Por Jaime Queralt-Lortzing Beckmann. Miembro del Consejo Asesor La Salle International Graduate School of Business

Algo de lo que tendremos que convencernos los españoles, antes o después, es de la necesidad de adaptar nuestros horarios al uso europeo. En este sentido somos los díscolos del continente y vamos a contrapelo de todas las tendencias.

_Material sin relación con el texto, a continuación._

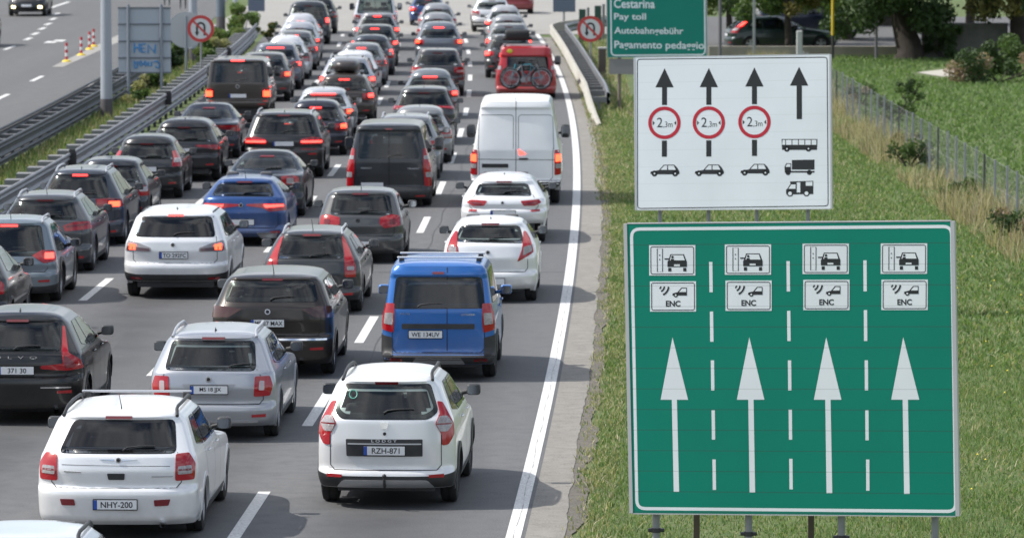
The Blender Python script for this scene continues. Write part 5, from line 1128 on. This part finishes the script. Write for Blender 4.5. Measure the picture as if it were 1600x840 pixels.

Aquí lo que se estila es el de 9:00 a 14:00 y de 16:00 a 19:00, y amén. Pero seamos claros con nosotros mismos, ¿quién hace hoy en día una parada de dos horas para comer en España? No digo ya en un Madrid o Barcelona, donde se come en escasos veinte minutos, vayamos a cualquier ciudad media de nuestra geografía y nos encontraremos a gente que no sabe qué hacer en esas dos horas. Señores, la siesta ha muerto.

Esta realidad en las empresas se combina con otra no menos importante: a nuestros hijos les imponemos un horario que, de hacerlo con los adultos, los sindicatos nos tildarían poco menos que de negreros.

Los niños españoles van al colegio en un ámbito temporal semejante al de sus mayores, pero con el handicap de que, al llegar a casa, aún les quedan un par de horas, si no tres, de deberes. Súmenle las actividades extraescolares (véase judo, piano, ballet o tenis) y nos encontraremos con unos menores agobiados por un horario casi imposible.

Oigan, y esto de los deberes es serio. Nosotros hemos llegado a cancelar unas vacaciones de Semana Santa en vista de que, según se iban acercando las fechas y los profesores se iban animando, entre nuestros tres hijos sumábamos quince fichas de matemáticas, doce de sociales, teníamos que hacer dos trabajos de manualidades y leernos tres libros con sus correspondientes resúmenes. Convinimos que, para ir a ver el mar desde la ventana, mejor nos quedábamos en casa.

Por contra, en ‘los países de nuestro entorno’, como se solía decir antes, en las empresas la pausa para comer máxima se establece en una hora y, en ocasiones, en media. ¿Cuál es el resultado? Pues que empezando un pelín antes que nosotros por la mañana, dejando en algo lógico el mediodía y cumpliendo con los finales de jornada de un modo adecuado; nuestros compatriotas europeos están de vuelta en casa a las seis o seis y pico de la tarde.

Los niños por su parte han salido a la una del mediodía, han comido algo frugal y han disfrutado del patio un buen rato. Por la tarde han hecho los deberes con sus profesores y a las cuatro y media o cinco se encaminan a su casa con la conciencia tranquila del deber cumplido.

Y todo esto, atención, tiene consecuencias económicas y familiares. Por un lado uno puede plantearse ir al cine con sus hijos, pongamos por caso, un Miércoles, a ver el último estreno, o salir de compras, porque a Fulanito le hace falta un abrigo y hay rebajas en tal tienda; lo que en sí mismo produce un movimiento económico.

Por otro, esa vida familiar no se reduce estrictamente a los fines de semana, sino que tiene una extensión a lo largo de toda ella y permite compartir más tiempo de unos con otros y de otros con unos.

Si pudiéramos escudarnos en temas de rendimiento, pues todavía, pero es que la productividad de sus adultos es superior y la calificación de sus niños en los estudios Pisa también.

Y entonces, ¿qué estamos haciendo mal? Los horarios, no les quepa duda. Tenemos que modificar nuestros horarios y de manera sustancial. No es que sea urgente, pero empieza a ser apremiante.